Look through the data below. Show each line where the string "scene" occurs.

◆ ◆ ◆ ◆ ◆ ◆ ◆

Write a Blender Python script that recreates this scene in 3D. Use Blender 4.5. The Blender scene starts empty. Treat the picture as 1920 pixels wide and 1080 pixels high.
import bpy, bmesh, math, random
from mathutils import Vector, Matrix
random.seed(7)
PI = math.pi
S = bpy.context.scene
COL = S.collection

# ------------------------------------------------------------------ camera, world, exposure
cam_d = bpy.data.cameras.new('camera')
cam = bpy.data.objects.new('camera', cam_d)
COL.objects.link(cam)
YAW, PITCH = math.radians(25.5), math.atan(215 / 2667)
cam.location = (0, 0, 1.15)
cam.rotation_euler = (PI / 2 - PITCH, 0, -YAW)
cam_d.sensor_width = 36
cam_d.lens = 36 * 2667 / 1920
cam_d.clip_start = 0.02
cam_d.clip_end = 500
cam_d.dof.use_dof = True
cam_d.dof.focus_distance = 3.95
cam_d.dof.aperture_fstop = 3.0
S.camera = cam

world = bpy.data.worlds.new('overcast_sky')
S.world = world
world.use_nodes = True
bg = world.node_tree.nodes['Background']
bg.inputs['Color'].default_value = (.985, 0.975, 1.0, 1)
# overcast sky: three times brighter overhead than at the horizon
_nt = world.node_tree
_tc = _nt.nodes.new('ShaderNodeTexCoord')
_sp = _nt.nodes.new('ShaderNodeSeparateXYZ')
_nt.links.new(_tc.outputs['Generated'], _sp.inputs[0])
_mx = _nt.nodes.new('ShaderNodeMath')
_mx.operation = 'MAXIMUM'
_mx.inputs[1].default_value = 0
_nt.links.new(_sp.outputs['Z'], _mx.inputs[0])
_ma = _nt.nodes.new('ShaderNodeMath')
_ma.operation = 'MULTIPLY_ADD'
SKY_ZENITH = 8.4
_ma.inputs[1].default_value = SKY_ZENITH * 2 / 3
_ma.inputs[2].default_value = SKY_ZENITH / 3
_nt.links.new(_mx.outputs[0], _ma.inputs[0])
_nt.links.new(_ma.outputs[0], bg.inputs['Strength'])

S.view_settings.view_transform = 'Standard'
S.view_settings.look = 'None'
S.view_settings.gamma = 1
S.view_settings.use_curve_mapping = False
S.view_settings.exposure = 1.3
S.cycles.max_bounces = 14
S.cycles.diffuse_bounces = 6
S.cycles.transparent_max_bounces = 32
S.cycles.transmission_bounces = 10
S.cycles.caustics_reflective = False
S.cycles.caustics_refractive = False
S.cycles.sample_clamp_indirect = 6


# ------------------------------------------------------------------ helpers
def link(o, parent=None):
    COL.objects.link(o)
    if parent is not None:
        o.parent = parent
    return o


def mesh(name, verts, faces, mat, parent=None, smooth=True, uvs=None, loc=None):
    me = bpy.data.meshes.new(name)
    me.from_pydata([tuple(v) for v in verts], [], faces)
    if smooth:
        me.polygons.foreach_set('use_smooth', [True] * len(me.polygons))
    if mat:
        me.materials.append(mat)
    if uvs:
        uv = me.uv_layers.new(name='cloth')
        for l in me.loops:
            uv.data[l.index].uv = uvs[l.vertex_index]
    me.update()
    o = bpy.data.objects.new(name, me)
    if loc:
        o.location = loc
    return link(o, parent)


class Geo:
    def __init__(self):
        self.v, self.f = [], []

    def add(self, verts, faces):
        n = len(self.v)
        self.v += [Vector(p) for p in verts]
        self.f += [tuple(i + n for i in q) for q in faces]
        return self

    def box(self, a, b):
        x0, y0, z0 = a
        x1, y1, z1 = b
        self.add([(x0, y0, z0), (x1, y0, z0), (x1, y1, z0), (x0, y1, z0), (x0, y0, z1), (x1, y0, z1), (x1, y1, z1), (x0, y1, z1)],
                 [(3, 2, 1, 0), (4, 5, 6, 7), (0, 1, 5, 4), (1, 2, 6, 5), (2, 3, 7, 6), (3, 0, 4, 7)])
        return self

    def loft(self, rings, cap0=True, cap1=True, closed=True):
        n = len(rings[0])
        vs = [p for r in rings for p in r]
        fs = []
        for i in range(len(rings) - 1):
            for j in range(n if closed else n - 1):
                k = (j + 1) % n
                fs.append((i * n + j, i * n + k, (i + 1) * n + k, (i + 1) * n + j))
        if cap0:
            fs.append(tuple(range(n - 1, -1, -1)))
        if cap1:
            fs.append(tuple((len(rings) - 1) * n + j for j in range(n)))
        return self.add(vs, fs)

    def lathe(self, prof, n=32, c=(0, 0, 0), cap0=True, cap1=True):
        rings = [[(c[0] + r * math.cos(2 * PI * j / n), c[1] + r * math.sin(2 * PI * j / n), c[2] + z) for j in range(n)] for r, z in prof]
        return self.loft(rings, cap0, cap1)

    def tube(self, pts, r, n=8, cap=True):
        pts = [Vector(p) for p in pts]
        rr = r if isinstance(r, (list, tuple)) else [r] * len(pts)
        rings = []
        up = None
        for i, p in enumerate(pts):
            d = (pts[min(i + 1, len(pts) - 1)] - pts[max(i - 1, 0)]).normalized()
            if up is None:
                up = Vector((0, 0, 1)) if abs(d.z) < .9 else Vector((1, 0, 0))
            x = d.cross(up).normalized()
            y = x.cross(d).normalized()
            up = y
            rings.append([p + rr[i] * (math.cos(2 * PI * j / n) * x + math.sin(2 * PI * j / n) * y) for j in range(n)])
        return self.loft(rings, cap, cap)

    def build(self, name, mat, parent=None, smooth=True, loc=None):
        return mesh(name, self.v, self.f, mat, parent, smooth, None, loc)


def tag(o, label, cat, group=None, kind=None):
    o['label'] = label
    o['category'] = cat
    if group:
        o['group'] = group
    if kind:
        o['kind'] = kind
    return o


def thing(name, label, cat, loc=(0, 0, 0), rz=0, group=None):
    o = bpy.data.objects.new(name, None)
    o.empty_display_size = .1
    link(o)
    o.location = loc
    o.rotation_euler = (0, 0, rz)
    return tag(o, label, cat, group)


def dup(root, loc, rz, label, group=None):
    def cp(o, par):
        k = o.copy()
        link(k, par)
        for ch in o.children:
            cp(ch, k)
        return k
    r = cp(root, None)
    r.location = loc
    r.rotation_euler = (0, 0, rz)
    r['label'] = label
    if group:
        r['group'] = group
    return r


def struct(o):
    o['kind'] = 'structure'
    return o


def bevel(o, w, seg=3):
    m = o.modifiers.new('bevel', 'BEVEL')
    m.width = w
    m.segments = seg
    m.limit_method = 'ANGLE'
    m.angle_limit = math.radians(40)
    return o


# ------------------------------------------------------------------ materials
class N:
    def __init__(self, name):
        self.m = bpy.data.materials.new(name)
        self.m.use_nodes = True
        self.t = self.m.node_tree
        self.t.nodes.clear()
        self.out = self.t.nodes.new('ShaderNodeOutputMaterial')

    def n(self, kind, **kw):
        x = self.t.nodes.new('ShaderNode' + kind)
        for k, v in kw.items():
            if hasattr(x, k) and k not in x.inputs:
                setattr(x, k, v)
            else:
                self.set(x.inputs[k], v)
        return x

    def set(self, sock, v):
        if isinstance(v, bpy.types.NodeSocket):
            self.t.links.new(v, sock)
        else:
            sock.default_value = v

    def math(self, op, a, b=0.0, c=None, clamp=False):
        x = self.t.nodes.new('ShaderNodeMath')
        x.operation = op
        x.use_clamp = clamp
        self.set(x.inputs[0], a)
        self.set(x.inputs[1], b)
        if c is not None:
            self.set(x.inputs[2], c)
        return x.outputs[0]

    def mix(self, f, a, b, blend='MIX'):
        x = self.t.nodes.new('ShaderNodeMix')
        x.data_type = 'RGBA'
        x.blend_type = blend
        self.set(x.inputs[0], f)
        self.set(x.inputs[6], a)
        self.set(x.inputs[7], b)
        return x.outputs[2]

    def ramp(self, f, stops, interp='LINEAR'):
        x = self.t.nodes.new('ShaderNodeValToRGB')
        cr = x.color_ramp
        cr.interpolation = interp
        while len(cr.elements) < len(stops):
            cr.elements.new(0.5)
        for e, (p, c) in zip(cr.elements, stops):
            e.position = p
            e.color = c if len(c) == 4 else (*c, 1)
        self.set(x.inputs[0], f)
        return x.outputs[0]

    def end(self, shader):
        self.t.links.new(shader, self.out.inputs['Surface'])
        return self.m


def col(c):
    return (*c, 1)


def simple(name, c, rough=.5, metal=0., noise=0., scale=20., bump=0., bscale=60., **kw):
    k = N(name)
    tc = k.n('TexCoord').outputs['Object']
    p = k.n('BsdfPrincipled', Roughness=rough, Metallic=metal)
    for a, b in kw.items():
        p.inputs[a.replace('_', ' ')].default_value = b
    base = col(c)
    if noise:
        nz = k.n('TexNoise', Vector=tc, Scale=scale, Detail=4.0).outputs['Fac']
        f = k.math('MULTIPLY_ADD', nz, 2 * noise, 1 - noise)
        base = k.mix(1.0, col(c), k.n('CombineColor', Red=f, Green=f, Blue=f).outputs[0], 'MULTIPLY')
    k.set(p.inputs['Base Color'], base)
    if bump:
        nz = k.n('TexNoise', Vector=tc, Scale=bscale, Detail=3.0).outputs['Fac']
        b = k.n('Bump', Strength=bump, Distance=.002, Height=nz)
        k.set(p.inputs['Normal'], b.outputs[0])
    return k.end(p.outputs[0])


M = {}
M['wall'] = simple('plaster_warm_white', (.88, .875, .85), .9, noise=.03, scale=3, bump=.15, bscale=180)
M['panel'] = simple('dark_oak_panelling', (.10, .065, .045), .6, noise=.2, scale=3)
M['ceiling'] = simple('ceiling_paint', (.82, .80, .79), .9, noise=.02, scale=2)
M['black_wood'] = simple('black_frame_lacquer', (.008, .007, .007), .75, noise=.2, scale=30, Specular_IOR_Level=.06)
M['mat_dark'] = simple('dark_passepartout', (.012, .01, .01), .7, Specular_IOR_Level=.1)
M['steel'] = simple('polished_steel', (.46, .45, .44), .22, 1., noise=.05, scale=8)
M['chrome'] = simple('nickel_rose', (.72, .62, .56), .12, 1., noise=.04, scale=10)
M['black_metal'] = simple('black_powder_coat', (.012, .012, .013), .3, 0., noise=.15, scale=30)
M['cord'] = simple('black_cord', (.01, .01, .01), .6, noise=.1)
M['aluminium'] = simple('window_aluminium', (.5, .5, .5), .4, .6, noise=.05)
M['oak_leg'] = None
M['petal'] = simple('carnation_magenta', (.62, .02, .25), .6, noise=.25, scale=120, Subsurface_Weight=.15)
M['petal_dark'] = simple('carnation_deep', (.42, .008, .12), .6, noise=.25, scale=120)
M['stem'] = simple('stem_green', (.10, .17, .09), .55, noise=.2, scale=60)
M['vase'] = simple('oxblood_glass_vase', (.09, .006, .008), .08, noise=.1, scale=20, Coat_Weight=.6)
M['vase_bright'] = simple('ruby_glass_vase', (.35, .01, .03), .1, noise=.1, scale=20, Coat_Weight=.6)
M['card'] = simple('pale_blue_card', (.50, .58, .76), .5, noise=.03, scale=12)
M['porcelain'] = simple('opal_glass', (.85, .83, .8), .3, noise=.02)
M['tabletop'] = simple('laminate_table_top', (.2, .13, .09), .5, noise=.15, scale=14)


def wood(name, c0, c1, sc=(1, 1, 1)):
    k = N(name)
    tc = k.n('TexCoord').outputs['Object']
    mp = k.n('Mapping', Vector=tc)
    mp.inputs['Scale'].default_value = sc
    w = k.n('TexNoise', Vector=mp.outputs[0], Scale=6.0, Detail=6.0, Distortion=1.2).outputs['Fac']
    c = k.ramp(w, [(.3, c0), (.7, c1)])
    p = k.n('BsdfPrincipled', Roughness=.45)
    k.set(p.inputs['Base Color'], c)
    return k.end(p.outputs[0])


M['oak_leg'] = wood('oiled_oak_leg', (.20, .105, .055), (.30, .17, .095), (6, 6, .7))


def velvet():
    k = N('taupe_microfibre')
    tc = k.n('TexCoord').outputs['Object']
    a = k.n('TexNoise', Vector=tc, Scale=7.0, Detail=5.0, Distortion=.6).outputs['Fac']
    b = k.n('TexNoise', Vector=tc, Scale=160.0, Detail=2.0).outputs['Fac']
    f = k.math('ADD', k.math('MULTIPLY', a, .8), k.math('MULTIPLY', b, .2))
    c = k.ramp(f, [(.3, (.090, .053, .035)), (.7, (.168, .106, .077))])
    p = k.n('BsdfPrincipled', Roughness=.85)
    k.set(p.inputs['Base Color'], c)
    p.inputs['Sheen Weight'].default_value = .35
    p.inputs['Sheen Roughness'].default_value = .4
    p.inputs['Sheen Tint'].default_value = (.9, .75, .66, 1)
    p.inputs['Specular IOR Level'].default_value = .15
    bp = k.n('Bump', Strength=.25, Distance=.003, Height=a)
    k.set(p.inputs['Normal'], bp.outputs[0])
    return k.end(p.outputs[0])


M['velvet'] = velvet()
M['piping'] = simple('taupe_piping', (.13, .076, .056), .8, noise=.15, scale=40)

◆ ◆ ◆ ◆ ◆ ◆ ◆

RESPONSE TO THE EXERCISE:
Write a Blender Python script that recreates this scene in 3D. Use Blender 4.5. The Blender scene starts empty. Treat the picture as 1920 pixels wide and 1080 pixels high.
S = bpy.context.scene